Schon jetzt sei es so, dass es eine „Abstimmung mit den Füßen“ gebe, heißt es in dem Schreiben, das mehr als 80 Lehrer von rund 20 Schulen verfasst haben. Dieses Phänomen werde sich noch verstärken, wenn die Ergebnisse von Vergleichsarbeiten veröffentlicht und für ein Ranking genutzt würden. Um zu veranschaulichen, wie stark Eltern schon jetzt gegen Brennpunktschulen entscheiden, hat die Initiative die Anmeldezahlen an Grundschulen in Schöneberg Nord aufgelistet. Aus ihnen geht hervor, dass die Familien aus Schulen „flüchten“, die einen hohen Anteil an sozial benachteiligten Kindern haben: Bis zu zwei Drittel der potenziellen Erstklässler, die im Einzugsgebiet wohnen, werden von ihren Eltern an anderen Schulen angemeldet, wenn die eigentlich zuständige Schule überwiegend Kinder aus „Armutsverhältnissen“ hat.

Dieses Fluchtverhalten werde sich massiv verstärken, wenn die Eltern Zugriff auf die Leistungsdaten der Schule bekämen, befürchtet Jürgen Schulte, der die Initiative koordiniert und als GEW-Vertreter im Vorstand des Gesamtpersonalrates sitzt. Denn es mache einen großen Unterschied, ob Eltern sich nur durch „Spielplatzgespräche“ über Schulen informierten, oder ob sie die Ergebnisse der Vergleichsarbeiten bekämen. Vielen Eltern sei aber nicht klar, wie diese Ergebnisse zustande kommen, wie stark sie auch von Zufällen abhingen, warnt Schulte. Brennpunktschulen würden „zur Erfolglosigkeit verurteilt“, wenn ihnen durch dubiose Rankinglisten noch mehr bildungsbewusste Familien verloren gingen.

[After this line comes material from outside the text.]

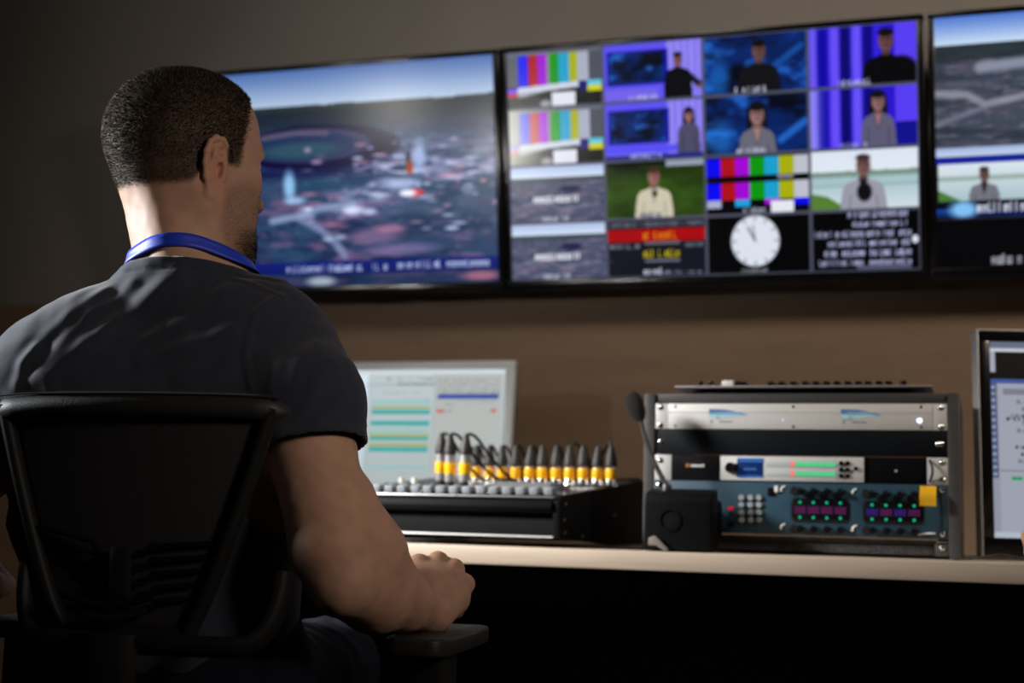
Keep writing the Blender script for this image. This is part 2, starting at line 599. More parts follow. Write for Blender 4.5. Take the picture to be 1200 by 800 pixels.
for (u, v, ru, rv, c_) in [(.415, .53, .016, .065, (.66, .82, .90)), (.43, .60, .03, .016, (.70, .78, .85)), (.60, .655, .030, .018, (.88, .87, .92)),
                           (.645, .665, .02, .014, (.8, .8, .88)), (.66, .775, .070, .036, (.52, .42, .52)), (.70, .745, .040, .018, (.66, .46, .54)),
                           (.74, .545, .05, .024, (.72, .74, .82)), (.79, .43, .018, .07, (.66, .70, .80)), (.74, .84, .09, .025, (.50, .44, .56))]:
    pa.ell(u, v, ru, rv, c_, .9, .8)
pa.rect(.752, .405, .766, .47, (.12, .14, .14), .8)
pa.ell(.762, .475, .010, .030, (.62, .27, .13), .6)
pa.ell(.775, .590, .026, .018, (.82, .30, .34), .7)
pa.ell(.755, .590, .022, .015, (.92, .90, .94), .7)
m_ = (pa.V > .19)[..., None]
pa.a[:] = np.where(m_, np.clip((pa.a - .34) * 1.22 + .315, 0, 1) * np.array([.94, .99, 1.06]), pa.a)
pa.grad(0, .885, 1, .945, (.06, .12, .46), (.05, .10, .38))
pa.script(.40, .900, .62, .932, (.74, .80, .96), 3, .75)
pa.script(.65, .900, .69, .932, (.74, .80, .96), 4, .75)
pa.script(.72, .898, .98, .930, (.78, .84, .98), 5, .8)
pa.mix((pa.V > .945) * .5, (.10, .15, .28))
pa.ell(.50, .975, .04, .02, (.62, .68, .74), .8)
pa.ell(.95, .97, .05, .02, (.62, .40, .50), .8)

# ---- middle wall screen: four by four tiles
pb = Canvas(560, 320, (.30, .31, .38))


def tile(i, j):
    return pb.sub(i / 4 + .004, j / 4 + .005, (i + 1) / 4 - .004, (j + 1) / 4 - .005)


def bars_slanted(c, glare):
    c.a[:] = (.30, .31, .33)
    cols = [(.36, .37, .40), BLU, RED, MAG, (.55, .5, .6), GRN, CYA, YEL, WHT, (.30, .31, .36)]
    ed = [0, .11, .22, .32, .42, .45, .55, .66, .75, .87, 1.0]
    for q, cc in enumerate(cols):
        c.rect(ed[q], .0, ed[q + 1], .64, cc)
    c.rect(0, 0, 1, .05, (.40, .42, .46))
    c.grad(0, .62, 1, 1, (.10, .10, .11), (.02, .02, .02))
    c.rect(0, .64, .10, .72, (.42, .28, .95))
    c.rect(0, .72, .10, .80, (.75, .14, .26))
    c.poly([(.10, .64), (.76, .58), (.76, .68), (.40, .72), (.10, .82)], (.80, .83, .90))
    c.poly([(.10, .74), (.45, .71), (.10, .84)], (.58, .60, .64))
    c.rect(.76, .58, .85, .76, (.08, .04, .42))
    c.rect(.85, .58, 1, .67, (.35, .78, .88))
    c.rect(.85, .67, 1, .78, (.80, .80, .10))
    c.rect(.47, .76, .72, 1, (.88, .89, .94))
    c.ell(.40, .95, .06, .06, (.60, .60, .64), .4)
    c.grad(0, .82, .34, 1, (.16, .16, .16), (.07, .07, .07))
    if glare:
        c.mix(np.clip(.80 - c.U * 1.5, 0, 1) ** 1.2, (.86, .87, .82))  # white lamp glare on the screen's left edge, painted into the tile


bars_slanted(tile(0, 0), 0)
bars_slanted(tile(0, 1), 1)


def town(c, seed):
    h, w = c.h, c.w
    t1, t2, t3 = vnoise(h, w, 4, seed, 4, .4), vnoise(h, w, 8, seed + 1, 4, .45), vnoise(h, w, 14, seed + 2, 3, .5)
    c.a[:] = (.30, .33, .43)
    c.mix(np.clip((t1 - .5) * 7, 0, 1) * .8, (.20, .24, .35))
    c.mix(np.clip((t2 - .55) * 8, 0, 1) * .6, (.52, .48, .58))
    c.mix(np.clip((t3 - .60) * 9, 0, 1) * .5, (.60, .44, .54))
    c.mix(np.clip((.40 - t3) * 9, 0, 1) * .5, (.16, .20, .28))
    c.grad(0, 0, 1, .2, (.66, .73, .88), (.84, .90, .98))
    c.mix((c.V > .2) * (c.V < .29 + .05 * (t1 - .5)) * .85, (.22, .27, .31))
    c.ell(.64, .42, .11, .07, (.11, .12, .27), .5)
    c.line([(.05, .75), (.3, .62), (.55, .78), (.95, .70)], .008, (.62, .58, .70), .6)
    c.script(.24, .52, .76, .66, (.93, .94, .98), seed, .95, .04)
    c.script(.32, .90, .62, 1.0, (.80, .81, .86), seed + 1, .8, .1)


town(tile(0, 2), 51)
town(tile(0, 3), 51)


def tech_blue(c, seed):
    n = vnoise(c.h, c.w, 3, seed, 4)
    c.a[:] = np.stack([.01 + .02 * n, .03 + .16 * n, .12 + .40 * n], -1)
    c.mix(np.clip((vnoise(c.h, c.w, 4, seed + 50, 3) - .58) * 6, 0, 1) * .7, (.16, .46, .88))
    c.mix(np.clip((.50 - n) * 6, 0, 1) * .85, (.006, .014, .06))


def studio(c, seed, glare=0.):
    c.a[:] = (.36, .32, .93)
    c.rect(.64, 0, 1, 1, (.52, .47, .93))
    for q in range(5):
        c.rect(.68 + q * .07, .0, .70 + q * .07, .8, (.60, .56, .95))
    s = c.sub(.03, .12, .66, .74)
    s.a[:] = (.05, .08, .62)
    tech_blue(s.sub(.05, .07, .93, .93), seed)
    c.rect(0, .80, .56, 1, (.44, .38, .90))


c = tile(1, 0)
studio(c, 5)
presenter(c, .76, .32, .22, (.03, .03, .05), (.50, .33, .30), (.05, .04, .05))
c.line([(.86, .60), (.93, .72), (.985, .80)], .028, (.03, .03, .05))
c.ell(.985, .82, .02, .03, (.55, .36, .32), .3)
c.script(.26, .91, .58, .99, (.82, .82, .90), 8, .9)
c = tile(1, 1)
studio(c, 6)
c.rect(0, .78, .80, .90, (.34, .30, .95))
presenter(c, .86, .27, .21, (.30, .29, .40), (.62, .44, .42), (.07, .06, .12), long_hair=True)
c.rect(0, .93, 1, 1, (.06, .10, .52))
c.script(.26, .90, .60, .99, (.72, .76, .92), 9, .9)

c = tile(1, 2)
n = vnoise(c.h, c.w, 5, 12, 4)
c.a[:] = np.stack([.10 + .14 * n, .17 + .20 * n, .03 + .07 * n], -1)
c.mix(np.clip(1 - (c.V - .05) * 3.2, 0, 1) * np.clip((n - .25) * 3, .3, 1) * .9, (.035, .05, .025))
c.grad(0, 0, 1, .06, (.05, .06, .05), (.04, .05, .03))
c.rect(.62, .0, 1, .10, (.70, .75, .85), .8)
presenter(c, .49, .27, .30, (.80, .77, .68), (.62, .42, .40), (.25, .16, .13), (.70, .64, .58))
c.ell(.50, .58, .025, .06, (.09, .08, .10), .3)
c.script(.34, .90, .56, 1.0, (.20, .24, .46), 14, .9, .05)

c = tile(1, 3)
c.a[:] = (.065, .075, .115)
c.rect(0, .02, 1, .12, (.20, .21, .26))
c.script(.05, .03, .30, .11, (.50, .52, .58), 20, .7)
c.script(.40, .03, .72, .11, (.55, .57, .62), 21, .7)
c.script(.82, .03, .98, .11, (.50, .52, .58), 22, .7)
c.rect(0, .16, 1, .38, (.64, .02, .05))
c.script(.37, .20, .72, .34, (.84, .50, .05), 23, .95, .03)
c.script(.02, .42, .32, .50, (.62, .64, .72), 24, .7)
c.rect(.38, .40, .74, .44, (.55, .57, .62), .7)
c.script(.80, .42, .98, .50, (.62, .64, .72), 25, .7)
c.script(.37, .53, .76, .67, (.72, .66, .05), 26, .95, .15)
c.rect(.38, .71, .74, .75, (.50, .52, .60), .8)
c.script(.0, .70, .05, .76, (.7, .7, .78), 28, .9)
c.script(.37, .86, .58, .98, (.82, .84, .92), 27, .9)
c.script(.58, .91, .76, .98, (.62, .64, .74), 29, .7)
c.script(.80, .92, .98, .97, (.55, .57, .68), 30, .7)

c = tile(2, 0)
tech_blue(c, 14)
c.ell(.14, .72, .10, .30, (.10, .45, .82), .9, .6)
c.line([(.70, .55), (.95, .25)], .03, (.12, .40, .80), .6)
presenter(c, .54, .28, .33, (.06, .06, .08), (.42, .29, .27), (.05, .045, .045))
c.script(.26, .90, .60, 1.0, (.80, .82, .90), 31, .9)
c = tile(2, 1)
tech_blue(c, 18)
c.ell(.14, .72, .13, .30, (.14, .48, .86), .9, .6)
c.line([(.74, .80), (.98, .50)], .035, (.16, .48, .90), .7)
presenter(c, .51, .34, .34, (.40, .40, .46), (.60, .45, .44), (.06, .05, .08), (.62, .48, .46), long_hair=True)
c.script(.28, .91, .60, 1.0, (.76, .78, .88), 32, .9)

c = tile(2, 2)
c.a[:] = (.01, .01, .02)
for r0, r1 in ((.02, .34), (.46, .76)):
    for q, cc in enumerate([BLU, RED, MAG, GRN, CYA, YEL, (.74, .75, .80)]):
        c.rect(q / 7, r0, (q + 1) / 7, r1, cc)
c.rect(.0, .76, .14, .90, (.66, .68, .80))
c.rect(.28, .76, .43, .88, (.14, .62, .85))
c.rect(.57, .76, .72, .86, (.66, .05, .85))
c.rect(.86, .76, 1, .88, BLU)
c.rect(.63, .80, .85, 1.0, (.90, .90, .95))
c.script(.70, .34, .86, .42, (.62, .62, .66), 33, .8)
c.script(.36, .90, .60, 1.0, (.70, .71, .78), 34, .8)
c = tile(2, 3)
c.a[:] = (.005, .005, .01)
c.ell(.47, .44, .245, .46, (.30, .32, .36), .04)
c.ell(.47, .44, .235, .44, (.86, .88, .93), .04)
for q in range(12):
    a = q * PI / 6
    c.line([(.47 + .195 * math.sin(a), .44 - .37 * math.cos(a)), (.47 + .22 * math.sin(a), .44 - .415 * math.cos(a))], .008, (.35, .37, .42), .8)
c.line([(.47, .44), (.40, .20)], .010, (.32, .35, .42), .9)
c.line([(.47, .44), (.45, .16)], .006, (.32, .35, .42), .9)
c.script(.33, .91, .62, .99, (.62, .63, .68), 35, .8, .05)


def drapes(c):
    c.a[:] = (.16, .08, .80)
    for u, wd, cc in [(.04, .05, (.42, .34, .95)), (.12, .05, (.05, .02, .62)), (.24, .05, (.40, .30, .97)), (.34, .05, (.03, .02, .42)), (.45, .05, (.40, .32, .97)),
                      (.56, .06, (.04, .02, .50)), (.64, .04, (.20, .12, .86))]:
        c.ell(u, .5, wd, 1.2, cc, .8)
    c.rect(.80, 0, 1, 1, (.34, .24, .95))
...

Die Initiative will auch verhindern, dass die Schwänzerquoten veröffentlicht werden. Die unentschuldigten Fehlzeiten von Schülern sagten nämlich weniger über die Qualität der Schule und die Bemühungen der Lehrer aus als über die sozialen Rahmenbedingungen. Wenn es eine engagierte Brennpunktschule schaffe, die Schwänzerquote zu halbieren, sei das unter Umständen eine größere Leistung, als wenn eine Schule im bürgerlichen Umfeld überhaupt keine Schwänzer habe.

Auf Unverständnis stößt bei den Pädagogen in Problemkiezen auch, dass Zöllner Schulen mit hohem Unterrichtsausfall untersagen will, einen Teil ihrer Vertretungsgelder für kulturelle, sportliche oder etwa Theaterprojekte auszugeben.

Zöllner hatte sein Qualitätspaket im November vorgestellt. Es besteht aus rund zwei Dutzend Einzelvorschlägen, um mit Hilfe von Transparenz, Anreizen und Kontrolle Verbesserungsprozesse anzuschieben. In den Schulen hingegen überwiegt die Meinung, ihnen fehle nicht Transparenz sondern Personal. Am Freitag sagte Zöllner im Hinblick auf den Brief der Brennpunktinitiative, er nehme „jede Anregung ernst und werde sie gewissenhaft überprüfen". Zu dem angesprochenen Punkt der Veröffentlichung von Leistungsdaten werde die Bildungsverwaltung eine öffentliche Veranstaltung organisieren, „auf der anhand eines konkreten Beispiels die Darstellung der Veröffentlichung diskutiert werden kann".